MARBLE bookends. First the shiny new flagship brewery, then back to where it all began. Quite a day, which ended with a replete waddle across a sun-dappled Angel Meadow after a reminder how satisfying the pub menu is at The Marble Arch.
In the beginning was that pub. I was one of the first through the doors back in the Eighties after a group of enthusiasts rescued it from oblivion, stripping away the gimcrack cladding to reveal a phantasmagoria of period tiles, notably the sloping mosaic floor.
In those early days it was a trek through an urban wasteland – the apartment-led regeneration came later. As did the brewery, first of all in the bowels of the pub itself then in a separate site close by. Now after two influential decades it’s not resting on its reputation.
On the back of their most successful year, brewing the equivalent of 730,000 pints, the family-run microbrewery has invested in a new Salford site on the fringes of Media City.
Location, location will give impetus to their plans for an on-site taproom. Fellow indies Seven Bro7hers and Pomona Island are close by, opening up the prospect of a craft beer crawl to lure the Quays media fraternity.
Still on our flying visit the palpable excitement from head of production Joe Ince and his team centred on the new state-of-the art (and sustainable) equipment giving them greater scope and flexibility.
Of course, on a brewery visit you have to sample the product at its freshest. In this instance Joe poured us a sample of one of Marble’s new wave ‘hop-forward beers, North South. At just over 4% ABV it’s a very approachable ‘small IPA’, highly aromatic but surprisingly mellow with low bitterness, adaptable as is the modern Marble way across cask, keg and can.
So what do you when you get the taste, as they? Check out the brewers’ follow-up series, ‘Marble Mash Up’, where they tweak their classic styles, often by dry-hopping laboriously in the cask. And some ballast wouldn’t go amiss, so we Ubered it over to the Grade II listed Marble Arch to be greeted by a Mash Up cask trio of Differently Hopped Dobber, Baby Barley Wine and Grande Petite Big Little IPA. All small batch one-offs alongside signature Marble classics – Pint and Manchester Bitter. As fascinating a selection of one brewery’s range as you’ll see in the city.
The food offering is equally impressive. Ballast consisted of two small plates at £7.50. FIrst a special of hm hock terrine with pork scratchings and mustard mayo, only some stale-ish white bread letting the side down (was i tameant to be lightly toasted?). Then a quite glorious crab and spinach benedict with a perfect poached egg and a spicy beer mayonnaise pulling it all together.
The plan had been to continue down the small plate route but we couldn’t resist the blandishments of the ‘Proper Steak And Marble Ale Pie’. £14.95 gets you a substantial helping of braised beef under a roof of puff pastry. Everything on the plate had attitude from Pierre Koffmann’s classic Savoy cabbage with smoked bacon to a horseradish mash with a kick. Small caveat the gravy/jus in its separate jug was dense and over-reduced to saltiness.

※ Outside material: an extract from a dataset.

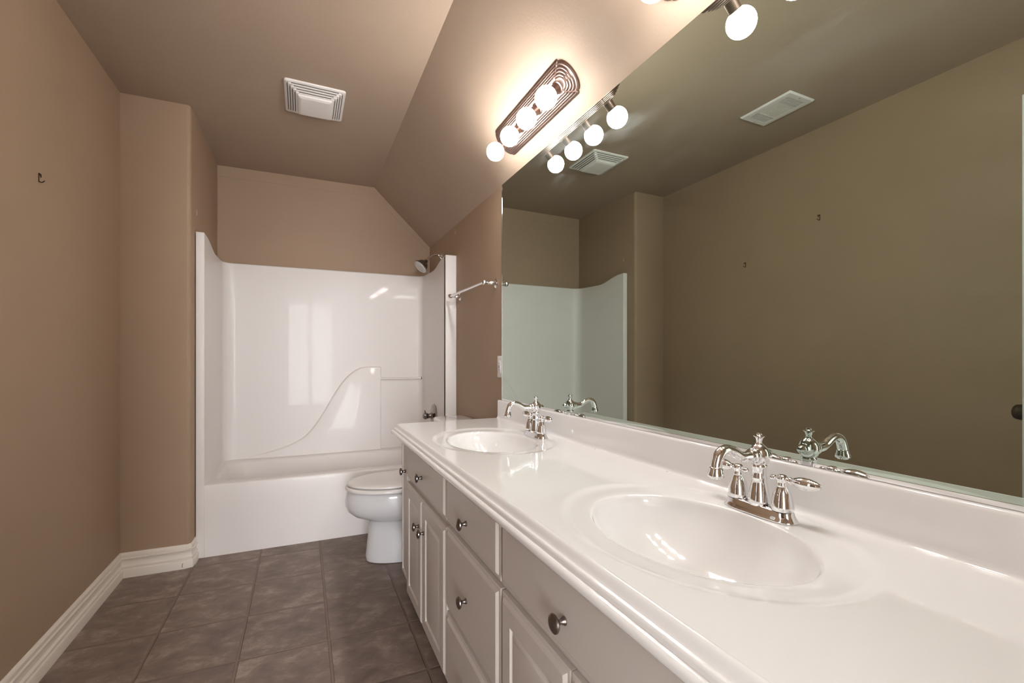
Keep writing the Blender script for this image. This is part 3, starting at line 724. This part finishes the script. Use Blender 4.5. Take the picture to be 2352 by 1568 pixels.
bm = BM(); box(bm, (rx0 + 0.03, ry0 + 0.03, H - 0.0018), (rx1 - 0.03, ry1 - 0.03, H - 0.0008)); obj('backing', bm, SLOT, reg, sm=False, label='dark duct opening')
bm = BM()
xa, xb, ya, yb = rx0 + 0.033, rx1 - 0.033, ry0 + 0.035, ry1 - 0.035
for k in range(6):
    for y0_, d in ((ya + 0.004 + k * 0.0085, 1), (yb - 0.004 - k * 0.0085, -1)):
        box(bm, (xa, y0_ - 0.0016, H - 0.0085), (xb, y0_ + 0.0016, H - 0.002))
for k in range(14):
    x = xa + 0.003 + k * (xb - xa - 0.006) / 13
    box(bm, (x - 0.0024, ya + 0.058, H - 0.0085), (x + 0.0024, yb - 0.058, H - 0.002))
for y in (ya + 0.055, yb - 0.055): box(bm, (xa, y - 0.003, H - 0.009), (xb, y + 0.003, H - 0.002))
obj('louver', bm, PLAST, reg, sm=False)
for y in (ry0 + 0.017, ry1 - 0.017):
    bm = BM(); lathe(bm, [(0.004, 0.009), (0.0035, 0.0105), (0, 0.011)], ((rx0 + rx1) / 2, y, H), (0, 0, -1), n=12); obj('screw', bm, CHROME, reg)

# ------------------------------------------------------------------ towel bar
twb = thing('towel_bar', 'polished nickel towel bar on the wall between the tub and mirror', 'towel bar', (xR, 2.63, 1.546))
for y in (2.318, 2.945):
    bm = BM(); lathe(bm, [(0.027, 0), (0.027, 0.003), (0.024, 0.006), (0.017, 0.008), (0.0135, 0.013), (0.0135, 0.022), (0.0105, 0.036), (0.0075, 0.042), (0.0095, 0.044), (0.0095, 0.046), (0.0065, 0.048), (0.0065, 0.054), (0.009, 0.057), (0.009, 0.059)], (xR, y, 1.546), (-1, 0, 0), n=28)
    p = obj('post', bm, CHROME, twb)
    bm = BM(); ball(bm, (xR - 0.072, y, 1.546), 0.0155); obj('ball_end', bm, CHROME, p)
bm = BM(); tube(bm, [(xR - 0.072, 2.318, 1.546), (xR - 0.072, 2.945, 1.546)], 0.0078, spline=False, n=20); obj('bar', bm, CHROME, twb)

# ------------------------------------------------------------------ outlet
oy0, oy1, oz0, oz1 = 2.226, 2.290, 1.026, 1.143
out_ = thing('wall_outlet', 'white rectangular outlet plate beside the mirror edge', 'outlet', (xR, 2.258, 1.085))
bm = BM(); box(bm, (xR - 0.006, oy0, oz0), (xR, oy1, oz1), 0.0025); obj('plate', bm, PLAST, out_)
bm = BM(); box(bm, (xR - 0.0085, 2.243, 1.052), (xR - 0.005, 2.276, 1.118), 0.001); ins = obj('receptacle', bm, DOORP, out_)
bm = BM()
for z in (1.068, 1.102):
    for y in (2.255, 2.264): box(bm, (xR - 0.0088, y - 0.0008, z - 0.004), (xR - 0.0084, y + 0.0008, z + 0.004))
box(bm, (xR - 0.0092, 2.252, 1.080), (xR - 0.0084, 2.267, 1.0835)); box(bm, (xR - 0.0092, 2.252, 1.0865), (xR - 0.0084, 2.267, 1.090))
obj('socket_slots', bm, SLOT, out_, sm=False)

# ------------------------------------------------------------------ little wall hangers on the left wall
def hanger(y, z, label, first=None):
    t = thing('wall_hanger', label, 'hook', (xL, y, z), 'leftover hangers on the left wall')
    if first:
        for ch in first.children: c = ch.copy(); C.objects.link(c); c.parent = t
        return t
    bm = BM()
    box(bm, (xL, y - 0.003, z - 0.016), (xL + 0.002, y + 0.001, z + 0.016), 0.0005); box(bm, (xL, y - 0.003, z + 0.010), (xL + 0.004, y + 0.011, z + 0.016), 0.0005)
    obj('bracket', bm, BRONZE, t, sm=False)
    bm = BM(); tube(bm, [(xL + 0.002, y - 0.001, z - 0.014), (xL + 0.008, y + 0.003, z - 0.015), (xL + 0.012, y + 0.010, z - 0.007)], 0.0018, n=8, k=4)
    tube(bm, [(xL + 0.003, y + 0.008, z + 0.012), (xL + 0.004, y + 0.006, z + 0.003)], 0.0016, n=8, spline=False)
    obj('prong', bm, BRONZE, t); return t
h1 = hanger(2.178, 1.777, 'small dark metal hanger left on the brown left wall')
hanger(1.681, 1.967, 'small dark hanger high on the left wall, upper right one in the mirror', h1)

Straying from the ‘new’ brews a half of Earl Grey IPA demonstrated th “if it ain’t broke don’t fix it” maximum. It’s the kind of assertive beer ready to tackle a possible future extension of The Marble Arch’s already epic cheese plates.
At the brewery Joe told me that one of their cheese suppliers had been experimenting washing the rind of soft cheeses with one of the brewery’s stronger barrel-aged beers (above). Into its third decade it’s not resting on its laurels. Or should that be hops?
The Marble Arch, 73 Rochdale Rd, Manchester M4 4HY. 0161 832 5914. Marble Brewery, 7 Boston Court, Salford, M50 2GN.